Now there’s also one Bryan Hunt, the U.S. consul general in Lahore,
who wears the national Pakistani dress, the long shirt and baggy
trousers, and is moving around these days issuing tough warnings to
Islamabad and to the Pakistani government and to President Musharraf
to end emergency rule, resign as army chief and give Mrs. Bhutto
access to power.
PAKISTAN’S OPTIONS
So what should Pakistan do in the face of such a structured campaign
to bring Pakistan down on its knees and forcibly install a
pro-Washington administration in Islamabad ?
There is increasing talk in Islamabad these days about Pakistan’s new
tough stand in the face of this malicious campaign.

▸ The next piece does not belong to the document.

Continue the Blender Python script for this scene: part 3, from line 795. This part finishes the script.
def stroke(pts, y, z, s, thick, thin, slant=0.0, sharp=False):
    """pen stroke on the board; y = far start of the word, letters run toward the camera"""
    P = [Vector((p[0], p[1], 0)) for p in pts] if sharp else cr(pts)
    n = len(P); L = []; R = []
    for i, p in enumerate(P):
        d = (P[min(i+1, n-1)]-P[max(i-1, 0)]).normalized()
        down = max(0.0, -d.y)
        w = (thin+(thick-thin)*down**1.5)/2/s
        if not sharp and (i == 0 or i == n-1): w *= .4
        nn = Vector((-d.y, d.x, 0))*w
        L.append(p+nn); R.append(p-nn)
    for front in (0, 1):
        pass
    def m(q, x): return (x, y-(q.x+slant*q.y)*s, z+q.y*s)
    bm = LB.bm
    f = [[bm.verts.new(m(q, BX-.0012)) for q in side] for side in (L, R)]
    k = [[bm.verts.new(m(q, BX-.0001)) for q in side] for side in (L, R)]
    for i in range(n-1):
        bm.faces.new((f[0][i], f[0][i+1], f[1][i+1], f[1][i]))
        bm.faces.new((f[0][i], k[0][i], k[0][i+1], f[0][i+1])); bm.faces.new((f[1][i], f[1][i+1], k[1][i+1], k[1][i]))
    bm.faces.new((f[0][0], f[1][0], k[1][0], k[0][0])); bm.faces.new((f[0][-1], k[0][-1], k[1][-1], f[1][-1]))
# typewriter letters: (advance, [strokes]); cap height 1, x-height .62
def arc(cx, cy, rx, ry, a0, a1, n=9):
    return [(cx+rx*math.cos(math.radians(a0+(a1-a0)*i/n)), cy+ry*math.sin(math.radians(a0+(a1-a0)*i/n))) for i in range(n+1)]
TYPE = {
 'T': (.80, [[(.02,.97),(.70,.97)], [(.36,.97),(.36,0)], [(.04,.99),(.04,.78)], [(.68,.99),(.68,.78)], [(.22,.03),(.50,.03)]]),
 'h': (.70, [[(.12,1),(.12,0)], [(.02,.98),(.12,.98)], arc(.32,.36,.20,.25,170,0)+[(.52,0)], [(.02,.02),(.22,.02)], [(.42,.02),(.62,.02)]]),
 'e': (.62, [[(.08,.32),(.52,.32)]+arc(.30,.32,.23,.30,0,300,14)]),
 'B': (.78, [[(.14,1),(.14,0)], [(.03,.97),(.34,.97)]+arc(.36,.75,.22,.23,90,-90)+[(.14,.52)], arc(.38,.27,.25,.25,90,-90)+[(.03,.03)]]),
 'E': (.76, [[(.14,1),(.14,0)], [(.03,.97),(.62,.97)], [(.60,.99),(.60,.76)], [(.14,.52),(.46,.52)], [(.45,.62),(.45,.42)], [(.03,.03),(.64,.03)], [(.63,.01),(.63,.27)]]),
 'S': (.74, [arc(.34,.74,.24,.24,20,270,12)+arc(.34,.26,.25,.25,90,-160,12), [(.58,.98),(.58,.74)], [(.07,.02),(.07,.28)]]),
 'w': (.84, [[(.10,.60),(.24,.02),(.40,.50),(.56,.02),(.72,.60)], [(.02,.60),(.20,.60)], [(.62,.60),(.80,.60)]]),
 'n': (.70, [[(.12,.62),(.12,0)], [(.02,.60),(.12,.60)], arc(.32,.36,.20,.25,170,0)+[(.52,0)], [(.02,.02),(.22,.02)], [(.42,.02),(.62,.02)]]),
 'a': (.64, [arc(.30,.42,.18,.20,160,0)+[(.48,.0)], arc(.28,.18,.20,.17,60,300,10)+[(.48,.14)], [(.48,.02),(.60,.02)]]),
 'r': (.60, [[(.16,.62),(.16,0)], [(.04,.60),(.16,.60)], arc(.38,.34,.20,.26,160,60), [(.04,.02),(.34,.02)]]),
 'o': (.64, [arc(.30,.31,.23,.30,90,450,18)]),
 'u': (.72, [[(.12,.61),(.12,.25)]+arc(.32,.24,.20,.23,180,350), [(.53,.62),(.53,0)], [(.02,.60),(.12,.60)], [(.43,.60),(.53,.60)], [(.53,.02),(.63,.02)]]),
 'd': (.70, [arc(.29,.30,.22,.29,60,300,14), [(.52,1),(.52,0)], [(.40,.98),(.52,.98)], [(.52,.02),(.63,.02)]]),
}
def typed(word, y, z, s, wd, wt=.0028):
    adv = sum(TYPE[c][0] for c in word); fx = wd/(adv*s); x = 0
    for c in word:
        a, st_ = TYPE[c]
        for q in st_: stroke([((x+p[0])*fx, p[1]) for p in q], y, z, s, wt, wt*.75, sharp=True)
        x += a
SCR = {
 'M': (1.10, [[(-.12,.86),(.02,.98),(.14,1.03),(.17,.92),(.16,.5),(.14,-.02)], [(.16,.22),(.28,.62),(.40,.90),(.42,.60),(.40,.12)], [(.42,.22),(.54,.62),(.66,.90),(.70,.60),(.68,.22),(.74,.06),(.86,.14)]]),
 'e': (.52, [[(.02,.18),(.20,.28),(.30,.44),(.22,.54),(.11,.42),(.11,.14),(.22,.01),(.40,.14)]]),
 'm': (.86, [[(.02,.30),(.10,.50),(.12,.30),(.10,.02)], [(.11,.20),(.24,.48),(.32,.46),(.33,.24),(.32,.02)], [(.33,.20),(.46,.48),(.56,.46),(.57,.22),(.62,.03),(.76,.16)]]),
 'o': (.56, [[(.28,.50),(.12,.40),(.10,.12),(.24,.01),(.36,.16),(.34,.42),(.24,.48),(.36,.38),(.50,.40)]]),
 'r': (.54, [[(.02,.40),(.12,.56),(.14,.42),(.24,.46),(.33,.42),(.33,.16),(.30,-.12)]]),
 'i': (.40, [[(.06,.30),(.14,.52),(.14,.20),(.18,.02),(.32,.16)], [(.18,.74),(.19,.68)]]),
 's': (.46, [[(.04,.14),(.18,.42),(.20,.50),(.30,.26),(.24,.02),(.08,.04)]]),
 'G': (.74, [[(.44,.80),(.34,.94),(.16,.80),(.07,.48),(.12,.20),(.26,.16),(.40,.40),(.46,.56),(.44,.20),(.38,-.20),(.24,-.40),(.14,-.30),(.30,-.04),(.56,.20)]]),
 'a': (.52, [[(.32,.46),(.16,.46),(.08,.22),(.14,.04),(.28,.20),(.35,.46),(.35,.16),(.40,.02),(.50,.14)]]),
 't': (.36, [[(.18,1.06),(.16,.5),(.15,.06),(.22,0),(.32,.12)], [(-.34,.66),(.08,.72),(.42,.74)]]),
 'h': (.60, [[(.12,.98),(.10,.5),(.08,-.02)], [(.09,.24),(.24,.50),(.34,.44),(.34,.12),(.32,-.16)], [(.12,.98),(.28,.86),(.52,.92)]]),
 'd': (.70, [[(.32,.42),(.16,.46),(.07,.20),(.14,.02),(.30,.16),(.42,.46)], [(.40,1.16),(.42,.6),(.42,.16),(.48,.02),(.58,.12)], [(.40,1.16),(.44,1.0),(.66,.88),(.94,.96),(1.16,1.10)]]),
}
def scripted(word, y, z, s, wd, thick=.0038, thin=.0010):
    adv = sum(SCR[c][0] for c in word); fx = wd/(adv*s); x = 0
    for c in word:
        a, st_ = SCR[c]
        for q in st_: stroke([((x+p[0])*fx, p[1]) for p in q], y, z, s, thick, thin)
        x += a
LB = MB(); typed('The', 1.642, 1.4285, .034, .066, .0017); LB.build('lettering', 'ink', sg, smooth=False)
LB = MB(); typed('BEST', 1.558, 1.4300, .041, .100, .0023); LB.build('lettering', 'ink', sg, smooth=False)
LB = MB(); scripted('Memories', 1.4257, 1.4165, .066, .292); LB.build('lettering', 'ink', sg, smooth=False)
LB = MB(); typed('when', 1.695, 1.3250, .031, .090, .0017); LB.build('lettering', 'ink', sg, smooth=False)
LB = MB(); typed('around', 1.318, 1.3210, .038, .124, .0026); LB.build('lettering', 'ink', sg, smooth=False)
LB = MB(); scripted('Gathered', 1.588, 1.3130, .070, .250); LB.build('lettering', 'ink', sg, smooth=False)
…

As a starter, Islamabad blew the wind out of the visit of Mr. John
Negroponte, the no. 2 man in the U.S. State Department, who came to
Pakistan last week “to deliver a tough message” to the Pakistani
president. Musharraf, to his credit, told him he won’t end emergency
rule until all objectives are achieved.
These objectives include:
Cleaning up our northern and western parts of the country of all
foreign operatives and their domestic pawns.
Ensuring that Washington 's plan for regime-change doesn’t succeed.
Purging the Pakistani media of all those elements that were willing or
unwilling accomplices in the plan to destabilize the country.
Musharraf has also told Washington publicly that “Pakistan is more
important than democracy or the constitution.” This is a bold
position. This kind of boldness would have served Musharraf a lot had
it come a little earlier. But even now, his media management team is
unable to make the most out of it.
Washington will not stand by watching as its plan for regime change
in Islamabad goes down the drain. In case the Americans insist on
interfering in Pakistani affairs, Islamabad , according to my sources,
is looking at some tough measures:
Cutting off oil supplies to U.S. military in Afghanistan . Pakistani
officials are already enraged at how Afghanistan has turned into a
staging ground for sabotage in Pakistan. If Islamabad continues to see
Washington acting as a bully, Pakistani officials are seriously
considering an announcement where Pakistan, for the first time since
October 2001, will deny the United States use of Pakistani soil and
air space to transport fuel to Afghanistan.
Reviewing Pakistan’s role in the war on terror. Islamabad needs to
fight terrorists on its border with Afghanistan. But our methods need
to be different to Washington’s when it comes to our domestic
extremists. This is where Islamabad parts ways with Washington.
Pakistani officials are conisdering the option of withdrawing from the
war on terror while maintining Pakistan’s own war against the
terrorists along Afghanistan’s border.
Talks with the Taliban. Pakistan has no quarrel with Afghanistan’s
Taliban. They are Kabul 's internal problem. But if reaching out to
Afghan Taliban’s Mullah Omar can have a positive impact on rebellious
Pakistani extremists, then this step should be taken. The South
Koreans can talk to the Taliban. Karzai has also called for talks with
them. It is time that Islamabad does the same. The Americans have been
telling everyone in the world that they have paid Pakistan $10 billion
dollars over the past five years. They might think this gives them the
right to decide Pakistan’s destiny. What they don’t tell the world is
how Pakistan 's help secured for them their biggest footprint ever in
energy-rich Central Asia .
If they forget, Islamabad can always remind them by giving them the
same treatment that Uzbekistan did last year.